The week before, another friend had invited me up to visit him in the north, in Rîșcani. So after Ellen's Healthy Life Festival, a few of us made it to the main road and flagged down a bus going north that took us to Bălți. I met him and some other friends at the bus station and we went up to Rîșcani together. Two M30s were placed there, one who would have the same host family as Andrew (as he is an M28 and will COS soon!), so we got to meet him and have some Moldovan barbecue and boxed wine. The next day we got to visit the COD M30 at his future assignment, which is an NGO that's currently under construction but will soon be a cool place to work. 

Then I went back down to Chișinău with the COD and his partner for their Site Team Conference. This happens right after site visits - CODs come to Chișinău with their partners and have a two-day conference about the work they hope to do, among other fun things. Our program manager had asked me to be a translator for the conference, which was so much fun. Some of the partners don't speak English and the M30s have only had a month of language training so far, so that can be a struggle. With the help of our program staff and two other M29s, I think we did a pretty good job of translating. Occasionally I would need to call for backup, but one of the partners thought I was from Romania, so that's always a compliment. I think about how a year ago, my mayor came with me to this, and he was the class clown of the group (there was one this year, too!). He told everyone that he wouldn't let me sleep or eat until I had learned Romanian, and here I am a year later doing the translating. Look at me now, Primar! 

The translators!

So it's been a really good week with old friends and new ones. Things I learned on my trip around Moldova: I can easily say "Sure, I'll do that!" to things that once would have freaked me out (like leading a yoga class at a festival), Moldovans are well-versed in Botticelli (but also that I probably won't be able to marry anyone since I can't remove the picture from my leg..), don't listen to people saying ridiculous things about you, young Moldovan guys will dance with American women to Frank Sinatra, boxed wine tastes better if the box is shaped like a book, long rutiera rides can actually be kind of excellent, some days I do pretty well with Romanian, and this next year is going to be some kind of adventure - not that this last one was any different. 

Friday, July 10, 2015

Lavender Festival*

*Subtitle to this post: How to be alone**
**Sub-subtitle: AKA, Peace Corps

If you're living in your home country and there's an event that sounds cool but that you can't find anyone to go with, it's pretty easy to just go. You'll probably meet someone cool to talk to, or, if your life resembles a Hallmark movie, you'll maybe even meet your soulmate (I've been led to believe that the probability of meeting the love of my life at a Christmas tree lot is SO HIGH that I'm not sure I'll meet him anywhere other than there.. Is it even possible to meet someone during the summer?).

If you're living in another country (where you kind of speak the language) and there's an event that sounds cool but that you can't find anyone to go with, it's a little harder.
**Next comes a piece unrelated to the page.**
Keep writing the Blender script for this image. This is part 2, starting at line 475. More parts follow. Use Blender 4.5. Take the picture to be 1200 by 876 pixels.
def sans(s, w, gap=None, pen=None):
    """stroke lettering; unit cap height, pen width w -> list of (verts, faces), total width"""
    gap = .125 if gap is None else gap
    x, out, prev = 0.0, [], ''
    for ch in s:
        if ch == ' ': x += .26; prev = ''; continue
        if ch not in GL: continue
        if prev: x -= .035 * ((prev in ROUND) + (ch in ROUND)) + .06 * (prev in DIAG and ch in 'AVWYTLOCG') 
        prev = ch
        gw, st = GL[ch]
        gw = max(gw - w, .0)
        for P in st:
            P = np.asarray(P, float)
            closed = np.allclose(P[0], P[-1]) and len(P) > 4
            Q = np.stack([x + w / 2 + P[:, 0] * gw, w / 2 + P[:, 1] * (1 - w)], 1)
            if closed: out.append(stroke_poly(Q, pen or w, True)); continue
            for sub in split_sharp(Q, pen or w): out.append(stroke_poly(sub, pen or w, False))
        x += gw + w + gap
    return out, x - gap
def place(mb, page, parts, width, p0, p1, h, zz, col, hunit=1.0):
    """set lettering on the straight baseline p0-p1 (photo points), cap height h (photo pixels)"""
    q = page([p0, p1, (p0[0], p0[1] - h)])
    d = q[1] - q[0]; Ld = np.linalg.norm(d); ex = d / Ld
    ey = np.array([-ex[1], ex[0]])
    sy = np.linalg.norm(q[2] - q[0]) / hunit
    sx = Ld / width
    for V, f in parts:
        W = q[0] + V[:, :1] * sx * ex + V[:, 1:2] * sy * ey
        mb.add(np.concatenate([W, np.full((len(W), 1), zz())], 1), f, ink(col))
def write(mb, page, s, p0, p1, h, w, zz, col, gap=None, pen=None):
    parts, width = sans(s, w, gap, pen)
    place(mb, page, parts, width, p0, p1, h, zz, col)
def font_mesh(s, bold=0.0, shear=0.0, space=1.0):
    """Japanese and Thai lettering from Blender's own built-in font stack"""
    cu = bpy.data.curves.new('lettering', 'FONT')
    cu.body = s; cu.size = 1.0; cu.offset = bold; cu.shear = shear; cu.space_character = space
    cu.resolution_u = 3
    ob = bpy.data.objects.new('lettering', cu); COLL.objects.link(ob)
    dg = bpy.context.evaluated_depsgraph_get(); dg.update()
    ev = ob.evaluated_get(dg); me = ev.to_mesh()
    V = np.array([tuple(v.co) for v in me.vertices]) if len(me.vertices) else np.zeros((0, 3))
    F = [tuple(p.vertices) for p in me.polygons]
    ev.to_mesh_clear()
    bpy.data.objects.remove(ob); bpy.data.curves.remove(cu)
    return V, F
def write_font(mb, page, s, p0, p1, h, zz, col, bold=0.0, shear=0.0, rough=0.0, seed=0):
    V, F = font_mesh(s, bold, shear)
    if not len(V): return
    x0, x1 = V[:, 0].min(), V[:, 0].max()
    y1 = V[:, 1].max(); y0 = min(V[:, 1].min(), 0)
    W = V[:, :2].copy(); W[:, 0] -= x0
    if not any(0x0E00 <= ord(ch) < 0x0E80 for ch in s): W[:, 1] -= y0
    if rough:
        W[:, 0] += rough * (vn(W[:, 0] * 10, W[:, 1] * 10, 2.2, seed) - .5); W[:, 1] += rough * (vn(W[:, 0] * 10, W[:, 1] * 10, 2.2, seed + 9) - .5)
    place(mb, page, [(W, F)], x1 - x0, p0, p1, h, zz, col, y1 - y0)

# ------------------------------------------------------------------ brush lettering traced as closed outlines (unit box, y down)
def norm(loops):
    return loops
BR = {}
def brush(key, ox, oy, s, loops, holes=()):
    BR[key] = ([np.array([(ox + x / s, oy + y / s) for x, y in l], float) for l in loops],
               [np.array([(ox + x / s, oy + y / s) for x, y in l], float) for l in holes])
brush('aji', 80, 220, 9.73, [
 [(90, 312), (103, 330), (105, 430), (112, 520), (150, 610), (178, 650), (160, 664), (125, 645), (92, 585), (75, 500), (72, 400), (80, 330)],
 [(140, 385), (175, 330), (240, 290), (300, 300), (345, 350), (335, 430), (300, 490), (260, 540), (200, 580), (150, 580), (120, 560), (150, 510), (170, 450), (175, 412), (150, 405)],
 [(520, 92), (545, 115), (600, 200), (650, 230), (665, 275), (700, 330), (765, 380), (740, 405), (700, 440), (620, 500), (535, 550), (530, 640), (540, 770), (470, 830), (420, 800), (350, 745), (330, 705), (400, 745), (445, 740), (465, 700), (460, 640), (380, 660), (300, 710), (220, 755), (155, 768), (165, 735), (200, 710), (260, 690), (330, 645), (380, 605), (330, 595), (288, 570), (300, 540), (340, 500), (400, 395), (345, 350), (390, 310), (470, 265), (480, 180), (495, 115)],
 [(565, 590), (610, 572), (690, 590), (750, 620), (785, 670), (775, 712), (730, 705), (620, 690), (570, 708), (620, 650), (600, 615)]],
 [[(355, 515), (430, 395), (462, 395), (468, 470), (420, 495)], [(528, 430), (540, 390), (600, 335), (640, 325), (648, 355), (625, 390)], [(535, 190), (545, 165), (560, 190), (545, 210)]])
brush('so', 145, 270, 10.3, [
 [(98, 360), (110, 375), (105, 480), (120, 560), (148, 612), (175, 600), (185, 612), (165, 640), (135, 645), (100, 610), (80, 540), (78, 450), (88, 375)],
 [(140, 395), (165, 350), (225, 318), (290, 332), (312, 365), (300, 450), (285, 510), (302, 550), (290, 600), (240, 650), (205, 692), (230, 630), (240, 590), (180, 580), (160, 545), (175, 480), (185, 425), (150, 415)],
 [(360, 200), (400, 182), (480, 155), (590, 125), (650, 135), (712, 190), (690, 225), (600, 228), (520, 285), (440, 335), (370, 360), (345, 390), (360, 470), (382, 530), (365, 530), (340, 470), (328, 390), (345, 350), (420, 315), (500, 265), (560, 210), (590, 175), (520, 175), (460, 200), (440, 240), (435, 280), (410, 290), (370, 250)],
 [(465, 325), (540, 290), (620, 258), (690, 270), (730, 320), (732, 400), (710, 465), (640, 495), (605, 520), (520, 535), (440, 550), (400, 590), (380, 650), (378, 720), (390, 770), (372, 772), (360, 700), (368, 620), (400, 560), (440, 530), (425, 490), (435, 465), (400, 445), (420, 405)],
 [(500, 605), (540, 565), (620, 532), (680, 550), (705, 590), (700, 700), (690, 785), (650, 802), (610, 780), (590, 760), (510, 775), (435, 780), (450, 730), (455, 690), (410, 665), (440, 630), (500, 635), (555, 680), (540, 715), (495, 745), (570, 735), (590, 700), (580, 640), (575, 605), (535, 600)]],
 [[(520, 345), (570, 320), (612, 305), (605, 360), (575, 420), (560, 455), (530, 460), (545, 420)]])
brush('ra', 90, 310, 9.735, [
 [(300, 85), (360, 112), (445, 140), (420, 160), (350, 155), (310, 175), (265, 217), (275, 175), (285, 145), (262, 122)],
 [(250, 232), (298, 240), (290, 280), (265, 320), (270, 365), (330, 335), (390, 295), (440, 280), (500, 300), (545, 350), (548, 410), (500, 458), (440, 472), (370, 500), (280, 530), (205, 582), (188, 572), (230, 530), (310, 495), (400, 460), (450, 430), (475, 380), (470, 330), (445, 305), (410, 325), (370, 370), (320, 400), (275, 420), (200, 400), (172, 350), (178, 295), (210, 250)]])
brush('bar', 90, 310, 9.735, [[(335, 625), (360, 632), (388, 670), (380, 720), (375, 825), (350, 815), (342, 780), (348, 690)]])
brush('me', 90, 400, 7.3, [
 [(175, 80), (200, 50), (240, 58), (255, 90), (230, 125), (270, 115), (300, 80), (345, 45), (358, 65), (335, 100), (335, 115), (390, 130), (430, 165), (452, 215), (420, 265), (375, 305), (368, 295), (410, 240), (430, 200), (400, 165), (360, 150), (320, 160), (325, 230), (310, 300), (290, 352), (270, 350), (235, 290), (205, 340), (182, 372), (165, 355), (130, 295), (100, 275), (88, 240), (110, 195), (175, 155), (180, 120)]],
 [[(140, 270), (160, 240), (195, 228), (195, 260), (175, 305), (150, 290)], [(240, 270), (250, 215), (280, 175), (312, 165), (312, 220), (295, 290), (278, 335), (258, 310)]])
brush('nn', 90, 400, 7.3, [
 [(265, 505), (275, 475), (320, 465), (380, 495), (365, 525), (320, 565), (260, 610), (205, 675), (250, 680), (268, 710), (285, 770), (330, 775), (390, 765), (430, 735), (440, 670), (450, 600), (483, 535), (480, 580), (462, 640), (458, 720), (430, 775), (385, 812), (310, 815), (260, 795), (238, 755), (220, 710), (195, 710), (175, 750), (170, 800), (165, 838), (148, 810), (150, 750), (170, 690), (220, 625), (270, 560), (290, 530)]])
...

But I decided that I wanted to go, with or without someone. Once I figured out that it would be without, I decided that I needed to make it an awesome day to myself (instead of an awkward day alone, or something). 

At the TED talks, there was a woman who talked about rebranding Moldova, and I thought she was super interesting. During her talk, she mentioned some upcoming festivals, including Festivalul Levănțicii, or Lavender Festival. That sounded great, and I mentioned it to a few people, but no one ended up being able to go.

So I went alone! It was in a little village in Anenii Noi, so I had to go to Chisinau first to get there. The event sponsored rutieras back and forth throughout the day, so all I had to do was get to the place they'd be starting from. Which I'd never been to.. But when I got off the bus and saw a dozen people standing on the side of the road wearing all white, I knew I'd found the right spot. There was a dress code: all white (ne îmbrăcăm neapărat în alb) - originally I'd thought this was just a suggestion, but almost everyone took it really seriously, so if I go next year I might have to go shopping ahead of time. I did go in a white t-shirt so don't worry, I fit in. 

It was way bigger than I'd thought! There were a bunch of food booths (but "no meat, no beer" - only healthy things like tons of sangria), an art competition, a huge stage with different performances throughout the day, booths where people were selling crafts, soaps, handmade pretty things, and LAVENDER. The fields of lavender were EVERYTHING. When you walked into what I'll just call the fairgrounds, to your left was lavender literally as far as you could see, and to the right was all the booths and places to sit in the fields and relax. 

I started my day with stuffed peppers and lavender lemonade, and then walked all around to look at everything. Bought myself some cute jewelry and some fun things for a friend who had sent me with money and directions to plan a romantic evening. There were professional photographers there to take your picture in the lavender fields, so I did that - hello, Moldova's Next Top Model, look no further. Then I set out a blanket and tried both kinds of sangria while listening to the performances and reading my book and enjoying the beautiful sunny day! I stayed as long as I wanted and when I decided it was time to go, I changed my mind to get a lavender massage, because obviously. After that I went back to Chisinau, relaxed and happy and smelling much better than normal. 

Would it have been fun with friends? For sure. But I had a great time without them - in case you've forgotten, I'm kind of a good time on my own. It meant I got to do what I wanted, when I wanted. It meant I had to be a little brave occasionally and talk to someone in Romanian to ask them to take my picture or to help me find the perfect bath salts or direct me somewhere. And it reminded me that if I don't go Christmas tree shopping anytime soon, I'll be just fine.